Aura and Real Life Poets host 2nd annual Spoken Truth Poetry Festival

Join us for a full day of artistry and workshops at the Spoken Truth Poetry Festival on April 14, 2018 from 1 p.m. to 8 p.m. at UAB’s Hill Student Center. Admission is free for all attendees. Aura Literary Arts Review (UAB) and Real Life Poets, Inc. have partnered to bring an array of activities to this year’s poetry festival, including a variety of workshops, a poetry slam, and a special poetry showcase highlighting spoken word performers in the region. Workshops begin at 1 p.m. with topics varying from the art of performing poetry, how to become a published author, and how to create your own handmade magazine.
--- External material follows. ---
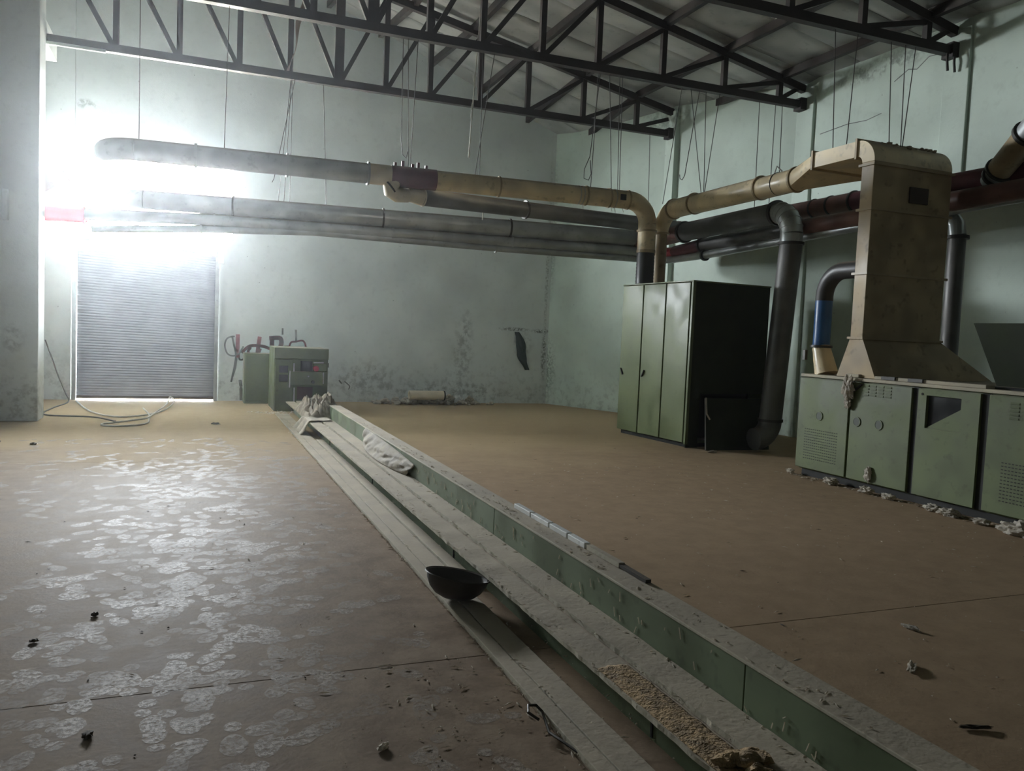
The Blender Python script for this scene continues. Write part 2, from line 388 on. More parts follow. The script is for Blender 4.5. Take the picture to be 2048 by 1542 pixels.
# right wall: bends at the truss pilasters
WR = [(7.55, 17.1), (8.82, 14.15), (9.66, 11.3), (9.64, 8.36), (9.64, -14.1)]
wr = thing('wall_right', (9.3, 8, 0), 'pale green plaster right wall that bends behind the pipes', 'wall', kind='structure')
m = MB()
for (a, b) in zip(WR[:-1], WR[1:]):
    ya, yb2 = min(a[1], 17), max(b[1], -14)
    za, zb = roof_z(a[0]+.1, ya)+.12, roof_z(b[0]+.1, yb2)+.12
    t_ = .28
    m.hexa([(a[0], a[1], 0), (b[0], b[1], 0), (b[0]+t_, b[1], 0), (a[0]+t_, a[1], 0)], [(a[0], a[1], za), (b[0], b[1], zb), (b[0]+t_, b[1], zb), (a[0]+t_, a[1], za)])
m.build('plaster', WALLR, wr)
for (x, y) in ((8.80, 14.15), (9.64, 11.25), (9.63, 8.3)):
    MB().box(x-.035, y-.2, 0, x+.12, y+.2, chord_z(x)+.02).build('pilaster', WALLR, wr, bevel=.01)
def crack(pts, x, parent):
    m = MB()
    for (a, b) in zip(pts[:-1], pts[1:]): m.beam((x, a[0], a[1]), (x, b[0], b[1]), .003, .012, up=(0, 0, 1))
    m.build('crack', PAINTK, parent)
crack([(8.05, 4.86), (7.87, 4.8), (7.68, 4.69), (7.60, 4.6), (7.53, 4.56), (7.52, 4.48), (7.5, 4.42), (7.4, 4.42), (7.31, 4.4)], 9.642, wr)
crack([(9.4, 5.55), (9.15, 5.66), (9.0, 5.62), (8.8, 5.74), (8.6, 5.72), (8.5, 5.78)], 9.642, wr)
crack([(10.9, 5.1), (10.3, 5.13), (9.9, 5.1), (9.6, 5.14)], 9.65, wr)

# left wall with its high windows, front wall behind the camera
wlft = thing('wall_left', (-2.75, 6, 0), 'plain plaster left wall with high window openings', 'wall', kind='structure')
m = MB(); ys = sorted({-14.1, 17.2, *[v for p in WIN_Y for v in p]})
for a, b in zip(ys[:-1], ys[1:]):
    holes = any(p[0] <= a and b <= p[1] for p in WIN_Y)
    if holes: m.box(-2.85, a, 0, -2.62, b, WIN_Z[0]); m.box(-2.85, a, WIN_Z[1], -2.62, b, 8.3)
    else: m.box(-2.85, a, 0, -2.62, b, 8.3)
m.build('plaster', WALL, wlft)
wf = MB().prism([(-2.9, 0), (9.9, 0), (9.9, 6.2), (RIDGE, 7.7), (-2.9, 7.7)], 'y', -14.3, -14.1).build('wall_front', WALL)
tag(wf, 'plaster end wall behind the viewer', 'wall', kind='structure')
cw = thing('wall_column', (-2.3, 13.7, 0), 'tall pale grey green column at the left edge', 'column', kind='structure')
MB().box(-2.70, 13.42, 0, -2.08, 13.92, 7.4).build('shaft', WALLC, cw, bevel=.012)
MB().box(-2.52, 13.30, 2.86, -2.45, 13.42, 3.30).build('switch_box', PLASTER, cw, bevel=.01)
tb = MB().box(-2.42, 13.92, 5.58, -2.085, 15.0, 5.9).build('trim_1', PLASTER, bevel=.01)
tag(tb, 'short white concrete beam from the column towards the back wall', 'beam', kind='structure')

# ceiling: foil-backed roof sheets and purlins
ce = thing('ceiling', (3, 8, 7.0), 'grey foil lined pitched roof on dark purlins', 'ceiling', kind='structure')
ylines = [-14.1]
while ylines[-1] < 17.1: ylines.append(min(17.15, ylines[-1]+1.05))
for (xe, sgn) in ((9.95, 1), (-2.95, -1)):
    for i, (a, b) in enumerate(zip(ylines[:-1], ylines[1:])):
        if b-a < .05: continue
        nx, ny = 26, 5; sd = i*7.3+sgn
        def fn(u, v, a=a, b=b, xe=xe, sd=sd):
            x = RIDGE+(xe-RIDGE)*u; y = a-.04+(b-a+.08)*v
            z = roof_z(x, y)+.03*noise.noise(Vector((x*1.1, y*1.4, 3)))-.03*(4*v*(1-v))*(.5+.5*noise.noise(Vector((x*.9, sd, 1))))
            return Vector((x, y, z+(i % 2)*.012))
        MB().grid(fn, nx, ny).build('roof_sheet', ROOF, ce, smooth=True, fix=False, solid=.01)
def cover(u, v):
    x = -3.1+13.2*u; y = -14.25+31.6*v
    return Vector((x, y, roof_z(x, min(y, 17))+.10))
MB().grid(cover, 33, 40).build('roof_cover', GALV, ce, fix=False, solid=.02)
for x in (-2.3, -1.2, -.1, 1.0, 2.0, 2.44, 3.5, 4.6, 5.7, 6.85, 8.0, 9.15):
    ye = 17.0
    if x > 7.5: ye = 14.15+(8.82-x)/(8.82-7.55)*2.95 if x < 8.82 else 11.3+(9.66-x)/(9.66-8.82)*2.85
    m = MB(); z = lambda y: roof_z(x, y)-.075
    if ye > 14.1:
        m.beam((x, -14, z(0)), (x, 14.12, z(14.1)), .085, .13); m.beam((x, 14.08, z(14.1)), (x, ye+.1, z(ye)), .085, .13)
    else: m.beam((x, -14, z(0)), (x, ye+.1, z(0)), .085, .13)
    m.build('purlin', TRUSS, ce)

# ------------------------------------------------------------------ roof trusses
ZC = 5.66
NODES = [-1.166, -.266, .631, 1.423, RIDGE, 3.02, 3.81, 4.74, 5.67, 6.81, 7.97, 9.09]
def truss(y, xl, xr, label):
    T = thing('roof_truss', (RIDGE, y, ZC), label, 'roof truss', 'steel trusses across the roof')
    MB().beam((xl, y, ZC), (xr, y, ZC), .11, .12).build('bottom_chord', TRUSS, T)
    MB().beam((xl, y, chord_z(xl)), (RIDGE, y, chord_z(RIDGE)), .10, .12).build('top_chord', TRUSS, T)
    MB().beam((RIDGE, y, chord_z(RIDGE)), (xr+.06, y, chord_z(xr+.06)), .10, .12).build('top_chord', TRUSS, T)
    nd = [x for x in NODES if xl+.3 < x < xr-.2]
    for x in nd:
        wd = .15 if abs(x-RIDGE) < .01 else .085
        MB().beam((x, y, ZC+.05), (x, y, chord_z(x)-.05), wd, .08, up=(0, 1, 0)).build('post' if wd < .1 else 'king_post', TRUSS, T)
    full = [xl]+nd+[xr]
    for i in range(1, len(full)-1):
        x = full[i]
        if x <= RIDGE+.01:
            x2 = full[i-1]; MB().beam((x-.05, y, ZC+.06), (x2+.04, y, chord_z(x2)-.07), .07, .06, up=(0, 1, 0)).build('diagonal', TRUSS, T)
        if x >= RIDGE-.01 and i+1 < len(full):
            x2 = full[i+1]; zt = chord_z(x2)-.07
            if i+1 == len(full)-1: zt = ZC+.28
            MB().beam((x+.05, y, ZC+.06), (x2-.04, y, zt), .07, .06, up=(0, 1, 0)).build('diagonal', TRUSS, T)
    MB().box(xr-.06, y-.09, ZC-.1, xr+.10, y+.09, ZC+.1).build('bearing_plate', TRUSS, T)
    return T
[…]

Poetry slam participants must be between the ages of 15 and 21. The poetry slam begins at 5 p.m., followed by the poetry showcase at 6:30 p.m. We believe that art is a vital form of expression that develops independence, enhances creative and critical thinking, and encourages higher order thinking such as analysis, synthesis and evaluation. Art crosses cultural boundaries and breaks down social, religious and racial barriers. UAB’s Aura Literary Arts Review and Real Life Poets, Inc. aim to encouraging artistic expression, especially amongst the youth and young adults in our community who will someday help activate and bring about change in our world. So be prepared to enjoy a monumental day of truth and expression!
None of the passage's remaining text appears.